Representatives of the Council of Ministers and the European Parliament met overnight on Monday in the final session of the conciliation committee on the revision of the working time directive. They were unable to reach agreement, so the 1993 directive (allowing an opt-out from the maximum 48 hour a week limit) remains in force, meaning that the UK's retained fire fighters, junior doctors etc can continue to provide emergency cover. This is the first time since the entry into force of the Treaty of Amsterdam that the European Parliament and the 27 national governments have failed to reach agreement on a piece of legislation.

On Wednesday the European Commission published proposals to regulate hedge funds and other 'alternative investments'. These affect the UK more than other EU countries, since most such funds have been UK based. The hedge fund managers reacted by saying the proposed regulatory regime - under which fund managers would have to be authorised by government and meet risk management standards including minimum capital requirements - would cripple businesses that manage some EUR 2,000 billion of assets. They're calling the proposed measures 'disproportionate, inappropriate and anti-competitive'. To me, the European Commission's proposals sound about right. The EP and member states will have to agree them before they come into force, possibly within the next three years.

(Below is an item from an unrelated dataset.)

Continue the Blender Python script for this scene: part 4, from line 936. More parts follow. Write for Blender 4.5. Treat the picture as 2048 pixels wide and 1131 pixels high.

Liberal Democrat MEPs from across the EU met in London this week at the invitation of their UK colleagues. We threw a reception on Monday in the historic late Victorian National Liberal Club, arranged visits to the BBC and to the Kings Cross redevelopment scheme and organised a seminar on UK politics addressed by our Westminster leader Nick Clegg MP. We then studied parliamentary business for the final week of the 2004-09 parliament, which starts on Monday in Strasbourg, and agreed on how we would vote. Outside our formal sessions I was struck by how visible is the recession in London's bars and restaurants, with many places operating well below capacity.

Back in Brussels on Wednesday afternoon I received representatives of Business Europe and the EU Chambers of Commerce, eager to give advice on the policies needed to keep the recession as short and as shallow as possible; the following day I hosted a round table for representatives of NGOs working on climate change, eager to stress that we need to emerge from recession with a more sustainable type of economic growth. I have much sympathy with their case. If I am elected President of the EP in July I hope to promote the 'green growth' agenda.

The demands of an imminent election again dictate a heavy weekend schedule. On Thursday evening I was in Cologne, tonight I will be in Dorset, tomorrow in Wiltshire, Somerset, Dorset and Wiltshire again. And on Sunday evening I fly back to the continent.